▼

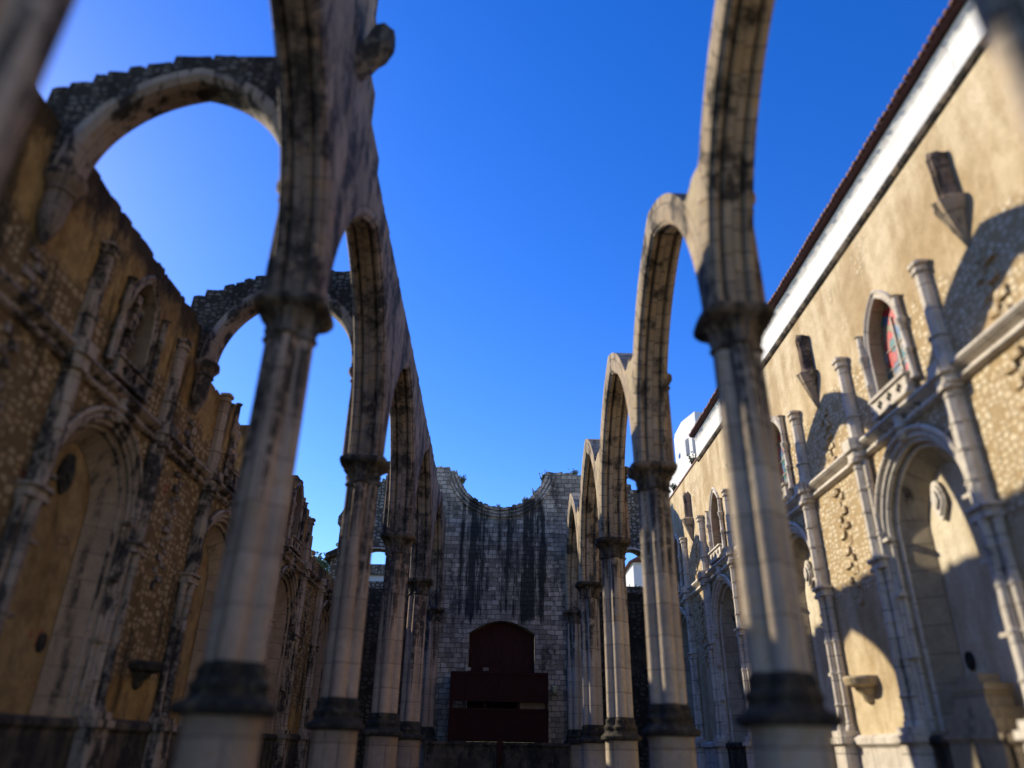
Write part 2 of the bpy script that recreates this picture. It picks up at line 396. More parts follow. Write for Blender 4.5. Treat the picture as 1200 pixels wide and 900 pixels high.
def make_pier():
    t = thing('stone_pier', 'pier', 'pier', (0, 0, 0))
    m = MB(); loft(m, [(0, 1.5, 0, .95), (.22, 1.5, 0, .95), (.26, 1.4, 0, .9), (.4, 1.2, 0, .72), (1.96, 1.18, 0, .72), (2.02, 1.24, 0, .75)])
    m.build('pedestal', M['pier'], t, 40)
    m = MB(); loft(m, [(2.02, 1.34, 0, .85), (2.06, 1.46, 0, .85), (2.16, 1.47, .008, .85), (2.2, 1.38, 0, .8), (2.24, 1.3, 0, .6), (2.3, 1.22, 0, .4), (2.36, 1.2, 0, .3), (2.4, 1.26, .01, .3), (2.48, 1.27, 0, .25), (2.54, 1.14, 0, .15), (2.62, 1.1, 0, .05), (2.66, 1.14, 0, 0), (2.72, 1.12, 0, 0), (2.76, 1.03, 0, 0), (2.8, 1.0, 0, 0)])
    m.build('base_moulding', M['black'], t, 40)
    m = MB(); loft(m, [(2.8 + (8.72 - 2.8) * i / 6, 1.0 - .03 * i / 6, 0, 0) for i in range(7)])
    m.build('shaft', M['pier'], t, 40)
    m = MB(); loft(m, [(8.72, 1.04, 0, 0), (8.77, 1.1, 0, 0), (8.82, 1.03, 0, 0), (8.86, 1.0, .02, 0), (9.0, 1.05, .05, .1), (9.06, 1.02, .02, .15), (9.14, 1.1, .06, .25), (9.22, 1.2, .07, .4), (9.26, 1.16, 0, .6), (9.3, 1.3, 0, .85), (9.36, 1.42, 0, .9), (9.42, 1.45, 0, .9), (ZCAP - .02, 1.43, 0, .9), (ZCAP, 1.2, 0, .8)])
    m.build('capital', M['cap'], t, 40)
    # slender vault shaft rising on the aisle side above the capital (aisle side = -x here)
    m = MB()
    def oct_(r, cx, n=12): return [(cx + r * math.cos(2 * PI * i / n), r * math.sin(2 * PI * i / n)) for i in range(n)]
    m.grid([[(x, y, z) for x, y in oct_(r, -.6)] for z, r in ((9.54, .17), (9.62, .14), (12.2, .14), (12.28, .2), (12.36, .15), (12.5, .22), (12.58, .28), (12.72, .28), (12.74, .2))])
    m.box(-.6, -.36, -.12, .12, 9.54, 12.7)
    m.build('wall_shaft', M['arch'], t, 40)
    return t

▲

# Task statement
Except for the pictures, print the data above exactly.

# Solution below
Write part 2 of the bpy script that recreates this picture. It picks up at line 396. More parts follow. Write for Blender 4.5. Treat the picture as 1200 pixels wide and 900 pixels high.
def make_pier():
    t = thing('stone_pier', 'pier', 'pier', (0, 0, 0))
    m = MB(); loft(m, [(0, 1.5, 0, .95), (.22, 1.5, 0, .95), (.26, 1.4, 0, .9), (.4, 1.2, 0, .72), (1.96, 1.18, 0, .72), (2.02, 1.24, 0, .75)])
    m.build('pedestal', M['pier'], t, 40)
    m = MB(); loft(m, [(2.02, 1.34, 0, .85), (2.06, 1.46, 0, .85), (2.16, 1.47, .008, .85), (2.2, 1.38, 0, .8), (2.24, 1.3, 0, .6), (2.3, 1.22, 0, .4), (2.36, 1.2, 0, .3), (2.4, 1.26, .01, .3), (2.48, 1.27, 0, .25), (2.54, 1.14, 0, .15), (2.62, 1.1, 0, .05), (2.66, 1.14, 0, 0), (2.72, 1.12, 0, 0), (2.76, 1.03, 0, 0), (2.8, 1.0, 0, 0)])
    m.build('base_moulding', M['black'], t, 40)
    m = MB(); loft(m, [(2.8 + (8.72 - 2.8) * i / 6, 1.0 - .03 * i / 6, 0, 0) for i in range(7)])
    m.build('shaft', M['pier'], t, 40)
    m = MB(); loft(m, [(8.72, 1.04, 0, 0), (8.77, 1.1, 0, 0), (8.82, 1.03, 0, 0), (8.86, 1.0, .02, 0), (9.0, 1.05, .05, .1), (9.06, 1.02, .02, .15), (9.14, 1.1, .06, .25), (9.22, 1.2, .07, .4), (9.26, 1.16, 0, .6), (9.3, 1.3, 0, .85), (9.36, 1.42, 0, .9), (9.42, 1.45, 0, .9), (ZCAP - .02, 1.43, 0, .9), (ZCAP, 1.2, 0, .8)])
    m.build('capital', M['cap'], t, 40)
    # slender vault shaft rising on the aisle side above the capital (aisle side = -x here)
    m = MB()
    def oct_(r, cx, n=12): return [(cx + r * math.cos(2 * PI * i / n), r * math.sin(2 * PI * i / n)) for i in range(n)]
    m.grid([[(x, y, z) for x, y in oct_(r, -.6)] for z, r in ((9.54, .17), (9.62, .14), (12.2, .14), (12.28, .2), (12.36, .15), (12.5, .22), (12.58, .28), (12.72, .28), (12.74, .2))])
    m.box(-.6, -.36, -.12, .12, 9.54, 12.7)
    m.build('wall_shaft', M['arch'], t, 40)
    return t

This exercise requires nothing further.